The Bridge is one of the coolest game concepts I've seen in a long time.
And it doesn't hurt that, you know...it's a pretty good game, too.
So, uh...history lesson, for those of us who didn't pay attention in science and art. Newton
discovered gravity, Escher discovered that steps look really cool when you paint them
on the ceiling. This game is about those two, and it bridges them together into a puzzle
game that's simultaneously beautiful and brilliant and baffling...
Also, black and white.
Maybe boring, if you want to be a *** about it.
The Bridge starts things off with a pretty obvious homage to Newton. You're sitting under
an apple tree, gravity happens. The man wakes up and walks into his home, but not without
your help. Along the way, we're introduced to the game's single mechanic—you push the
shoulder buttons to rotate the world in either direction, thus letting gravity work its magic.
So really, all you can do is walk and rotate. But it's precisely that simplicity that allows
the game's magnificent complexity to shine. The brilliance of each puzzle is that...I
mean, you can only do a few things. Walk, rotate and rewind time. So the solutions are
right in front of you. Yet there you are, just...staring these puzzles, formulating
hypotheses and predicting gravity and doing all kinds of geometry and math...
It's an ingenious game. And all with a few buttons and an analog stick.
And as you'd expect, The Bridge throws in plenty of twists and turns along the way.
There are only about 50 puzzles, but each series introduces new concepts. At first,
you're just dealing with basic gravity and momentum. But then, the game introduces these
vortexes, which can only be turned off when the level is turned at a certain angle. So
you're avoiding those, right?
But then you realize...maybe those hideous vortexes are actually useful.
And you start to use them, and manipulate them. And that's just the beginning.
So the gameplay is great. This is a genuinely challenging and immensely satisfying puzzle
game.
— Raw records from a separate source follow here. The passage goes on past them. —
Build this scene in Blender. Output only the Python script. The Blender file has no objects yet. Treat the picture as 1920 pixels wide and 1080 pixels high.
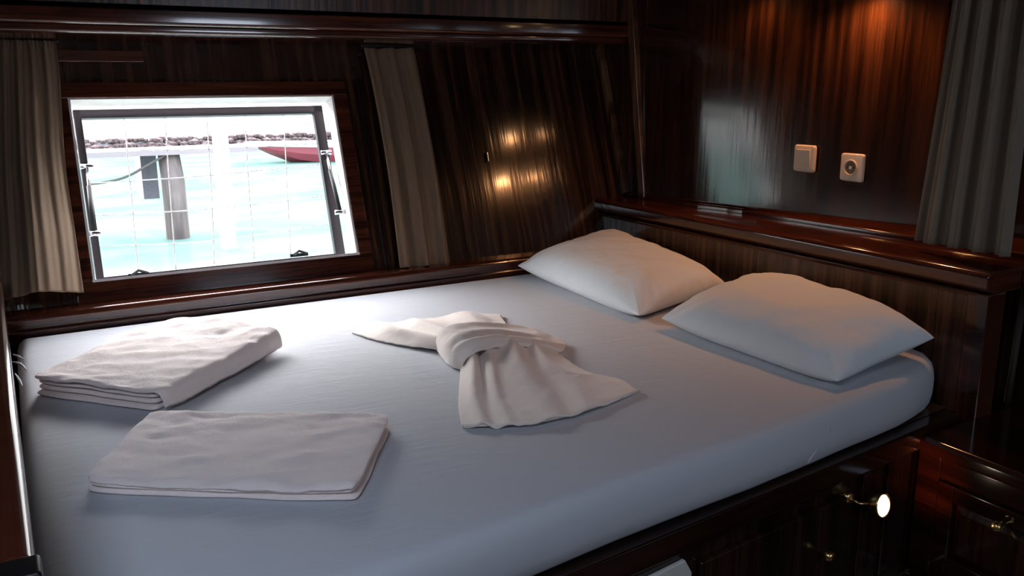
import bpy, bmesh, math, random
import numpy as np
from mathutils import Vector, Matrix, noise
random.seed(4)
PI = math.pi
sc = bpy.context.scene
COL = sc.collection

# ------------------------------------------------------------------ camera
F_PX = 1634.136
AX = np.array([2940., 400., -F_PX]); AX /= np.linalg.norm(AX)
AY = np.array([-960., 380., -F_PX]); AY /= np.linalg.norm(AY)
AZ = np.cross(AX, AY)
R = np.array([AX, AY, AZ])            # world = R @ camera
CAM = np.array([0., 0., 1.28])
cd = bpy.data.cameras.new('camera'); cam = bpy.data.objects.new('camera', cd); COL.objects.link(cam)
cd.sensor_fit = 'HORIZONTAL'; cd.sensor_width = 36; cd.lens = F_PX / 1920 * 36
cd.clip_start = .02; cd.clip_end = 400
m = Matrix([[*R[0], CAM[0]], [*R[1], CAM[1]], [*R[2], CAM[2]], [0, 0, 0, 1]])
cam.matrix_world = m
sc.camera = cam

# ------------------------------------------------------------------ exposure, world, sun
sc.view_settings.view_transform = 'Standard'; sc.view_settings.look = 'None'
sc.view_settings.gamma = 1; sc.view_settings.use_curve_mapping = False
sc.view_settings.exposure = 1.6
w = bpy.data.worlds.new('sky'); sc.world = w; w.use_nodes = True
nt = w.node_tree; nt.nodes.clear()
tc = nt.nodes.new('ShaderNodeTexCoord'); sx = nt.nodes.new('ShaderNodeSeparateXYZ')
cr = nt.nodes.new('ShaderNodeValToRGB'); bg = nt.nodes.new('ShaderNodeBackground'); wo = nt.nodes.new('ShaderNodeOutputWorld')
nt.links.new(tc.outputs['Generated'], sx.inputs[0]); nt.links.new(sx.outputs['Z'], cr.inputs[0])
# bright haze on the sun's side (beyond the window), plain blue sky on the other
def ramp(r, stops):
    while len(r.elements) > 1: r.elements.remove(r.elements[-1])
    r.elements[0].position = stops[0][0]; r.elements[0].color = (*[q / 16 for q in stops[0][1]], 1)
    for p, c in stops[1:]:
        e = r.elements.new(p); e.color = (*[q / 16 for q in c], 1)
ramp(cr.color_ramp, [(0, (.85, .85, .85)), (.24, (1, 1, 1)), (.34, (16, 15.4, 15.9)), (.46, (15.5, 15, 15.6)), (.62, (7, 6.9, 7.4)), (.85, (6, 6, 6.6)), (.95, (3, 4, 6)), (1, (2, 3, 5))])
cb = nt.nodes.new('ShaderNodeValToRGB'); nt.links.new(sx.outputs['Z'], cb.inputs[0])
ramp(cb.color_ramp, [(0, (2.2, 2.5, 3.0)), (.4, (2.8, 3.15, 3.8)), (1, (2.5, 3.0, 4.0))])
mr = nt.nodes.new('ShaderNodeMapRange'); mr.inputs['From Min'].default_value = -.05; mr.inputs['From Max'].default_value = .25
nt.links.new(sx.outputs['Y'], mr.inputs[0])
mx = nt.nodes.new('ShaderNodeMix'); mx.data_type = 'RGBA'; nt.links.new(mr.outputs[0], mx.inputs['Factor'])
nt.links.new(cb.outputs[0], mx.inputs['A']); nt.links.new(cr.outputs[0], mx.inputs['B'])
nt.links.new(mx.outputs['Result'], bg.inputs[0]); nt.links.new(bg.outputs[0], wo.inputs[0])
bg.inputs[1].default_value = 16.0
sd = bpy.data.lights.new('sun', 'SUN'); so = bpy.data.objects.new('sun', sd); COL.objects.link(so)
sd.energy = 2.0; sd.angle = .01; sd.color = (1, .95, .88)
so.rotation_euler = (math.radians(-14), 0, math.radians(8)); so.location = (0, 0, 20)

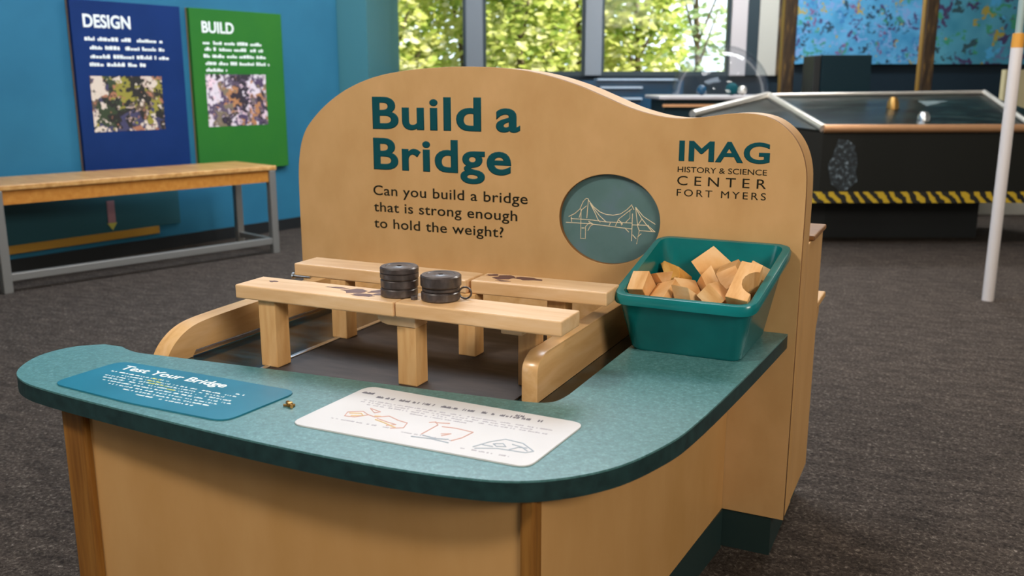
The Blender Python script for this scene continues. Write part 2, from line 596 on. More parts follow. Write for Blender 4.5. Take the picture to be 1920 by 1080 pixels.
def dashes(rows, x0, x1, h, seed, wmin=0.4, wmax=1.6, fill=0.9, depth=0.0006, z=0.0, skew=0.0):
    """rows of illegible writing: small bars of uneven length; rows = [(y, from, to)] with from/to fractions of the width"""
    rnd = random.Random(seed)
    bm = bmesh.new()
    for y, f0, f1 in rows:
        x = x0 + (x1 - x0) * f0
        xe = x0 + (x1 - x0) * f1
        while x < xe:
            word = h * rnd.uniform(2.0, 7.0)
            e = min(x + word, xe)
            while x < e:
                w = h * rnd.uniform(wmin, wmax)
                hh = h * rnd.choice((0.7, 0.7, 1.0, 1.15))
                if rnd.random() < fill:
                    bx(bm, x, x + w * 0.8, y, y + hh, z, z + depth)
                x += w
            x += h * 0.9
    return bm


# ------------------------------------------------------------------ the setting
def struct(name, bm, m, parent=None, smooth=False, label=None):
    o = obj(name, bm, m, parent, smooth)
    if parent is None:
        o['kind'] = 'structure'
    return o


def room_bm(bm):
    bmesh.ops.transform(bm, matrix=Matrix.Rotation(YAW, 4, 'Z'), verts=bm.verts)
    return bm


def rbox(u0, u1, v0, v1, z0, z1, bev=0.0):
    return room_bm(box(u0, u1, v0, v1, z0, z1, bev))


struct('floor', rbox(-9.5, 7.5, -4, 11.6, -0.1, 0.0), M['carpet'])
struct('ceiling', rbox(-9.5, 7.5, -4, 11.9, 4.0, 4.1), M['ceil'])
# left wall, at 10.5 degrees to the station
WA = R(10.5)
WP = Vector((-5.494, 6.684, 0))
WT = Vector((math.sin(WA), math.cos(WA), 0))
WN = Vector((math.cos(WA), -math.sin(WA), 0))


def wl(s, d, z):
    return WP + WT * s + WN * d + Vector((0, 0, z))


def wall_bm(s0, s1, d0, d1, z0, z1, bev=0.0):
    bm = box(s0, s1, d0, d1, z0, z1, bev)
    for v in bm.verts:
        v.co = wl(v.co.x, v.co.y, v.co.z)
    return bm


struct('wall_left', wall_bm(-12, 0.68, -0.15, 0.0, 0, 4.0), M['wall_blue'])
struct('baseboard_left', wall_bm(-12, 0.68, 0.0, 0.015, 0, 0.10), M['base_black'])
struct('wall_pilaster', rbox(-1.72, -1.37, 8.98, 11.5, 0, 4.0), M['wall_teal'])
struct('wall_right', rbox(7.3, 7.45, -4, 11.6, 0, 4.0), M['wall_grey'])
struct('wall_front', rbox(-9.5, 7.5, -4.0, -3.85, 0, 4.0), M['wall_grey'])
wb = bmesh.new()
bx(wb, -1.75, 3.36, 11.5, 11.7, 0, 1.40)
bx(wb, -1.75, 3.36, 11.5, 11.7, 2.95, 4.0)
bx(wb, 3.36, 7.4, 11.5, 11.7, 0, 4.0)
struct('wall_back', room_bm(wb), M['wall_navy'])
# windows: three bays
bays = [(-1.745, -0.56), (-0.35, 0.88), (1.085, 2.64)]
for i, (a, b) in enumerate(bays):
    f = bmesh.new()
    t = 0.035
    bx(f, a, b, 11.5, 11.6, 1.40, 1.455)
    bx(f, a, b, 11.5, 11.6, 2.90, 2.95)
    bx(f, a, a + t, 11.5, 11.6, 1.455, 2.90)
    bx(f, b - t, b, 11.5, 11.6, 1.455, 2.90)
    w = struct('window_%d' % (i + 1), room_bm(f), M['frame_dark'])
    obj('pane', rbox(a + t, b - t, 11.545, 11.551, 1.455, 2.90), M['pane'], w)
k = 1
for a, b, m in [(-0.56, -0.35, 'frame_grey'), (0.88, 1.085, 'frame_grey'), (2.64, 2.83, 'white_top'), (2.83, 2.97, 'frame_dark'), (2.97, 3.20, 'wall_grey'), (3.20, 3.36, 'pole_wood')]:
    struct('trim_%d' % k, rbox(a, b, 11.44, 11.66, 1.40, 2.95, 0.01), M[m])
    k += 1
struct('ground', rbox(-14, 16, 11.8, 40, -0.3, -0.2), M['grass'])

# ------------------------------------------------------------------ trees outside the windows
def bush(loc, w, h, n, seed, m, label):
    rnd = random.Random(seed)
    t = thing('garden_shrub', label, 'shrub', loc, YAW, 'leafy shrubs outside the windows')
    bm = bmesh.new()
    tr = bmesh.new()
    tube(tr, [(0, 0, 0), (0.05, 0.02, h * 0.35), (-0.04, 0, h * 0.75)], [0.07, 0.055, 0.03], 8)
    for q in range(5):
        z = h * rnd.uniform(0.25, 0.6)
        tube(tr, [(0, 0, z), (rnd.uniform(-.4, .4) * w, rnd.uniform(-.2, .2), z + h * 0.25)], [0.03, 0.012], 6)
    obj('trunk', tr, M['trunk'], t)
    for q in range(n):
        a = rnd.uniform(0, 2 * math.pi)
        rr = math.sqrt(rnd.random()) * w * 0.55
        z = rnd.uniform(0.22, 1.0) * h
        p = Vector((rr * math.cos(a), rr * math.sin(a) * 0.7, z))
        s = rnd.uniform(0.04, 0.085)
        e = Euler((rnd.uniform(-.9, .9), rnd.uniform(-.9, .9), rnd.uniform(0, 6.28))).to_matrix()
        e2 = Euler((R(60) + rnd.uniform(-.7, .7), rnd.uniform(-.6, .6), rnd.uniform(-.9, .9))).to_matrix()
        vs = [bm.verts.new(p + e2 @ Vector(c)) for c in ((-s, 0, 0), (-s * .3, -s * .55, 0), (s * .6, -s * .45, 0), (s * 1.2, 0, 0), (s * .6, s * .45, 0), (-s * .3, s * .55, 0))]
        bm.faces.new(vs)
    obj('foliage', bm, m, t)


bush(rm(-1.75, 14.0, -0.2), 1.5, 3.9, 2500, 1, M['leaf_a'], 'yellow-green shrub outside the first window, next to the teal pilaster')
bush(rm(-0.75, 14.6, -0.2), 1.6, 4.1, 2600, 2, M['leaf_a'], 'sunlit shrub seen outside the first window beside its grey mullion')
bush(rm(0.1, 13.9, -0.2), 1.5, 3.9, 2500, 3, M['leaf_b'], 'green shrub outside the middle window, its half nearer the pilaster')
bush(rm(1.0, 14.5, -0.2), 1.6, 4.1, 2600, 4, M['leaf_a'], 'bright shrub behind the mullion between middle and last window')
bush(rm(1.9, 14.4, -0.2), 1.4, 3.8, 2000, 5, M['leaf_b'], 'thinner green shrub outside the last window above the navy shelf')
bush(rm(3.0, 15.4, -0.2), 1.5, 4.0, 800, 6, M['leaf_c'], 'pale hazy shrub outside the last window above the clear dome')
bush(rm(-2.6, 17.0, -0.2), 2.0, 4.3, 2000, 7, M['leaf_b'], 'farther green shrub filling gaps behind the first window')
bush(rm(0.6, 17.5, -0.2), 2.2, 4.3, 1800, 8, M['leaf_b'], 'farther green shrub filling gaps behind the middle window')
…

But The Bridge's style is half the story, and the cool thing is...it's as functional
as it is pretty. The game just screams M.C. Escher. With the black-and-white drawings,
and those trademark stairs all over the place...it's like you're actually playing one of his lithographs,
somehow. And again, it's not just that it looks awesome.
That style is also what defines the level designs. So it's form and function.
So what about smudge marks, right? What does the game get wrong? Well, there are some occasional
difficulty spikes, when the puzzles seem to jump from obvious to "alright, how the hell
is anyone supposed to do this?" That kinda sucks. And of course, trial and error plays
a huge role, which turns some people off. If you can't visualize the solution, your
only option is to start experimenting and dying, and figuring out what works and what
doesn't.
And usually, I'm not big on trial and error, either. But for some reason, I actually think
it works here. Maybe it's because I feel like I'm doodling on a sheet of paper, and I can
just erase things and try again. Maybe it's the mathematic nature of it all, that makes
me feel like I'm working on homework or something. I don't know, but...being wrong is okay in
The Bridge.
It's just part of the process that leads to being right.
I think it's a sad commentary on the state of video games that...you know, publishers
are spending millions and millions trying to make these big Hollywood productions with
realistic graphics...but they're completely outclassed—in both style and substance—by
this simple, colorless puzzle game. Big budgets don't make great games.
Big ideas do.
And as small as this bridge may be, it's built with some seriously big ideas.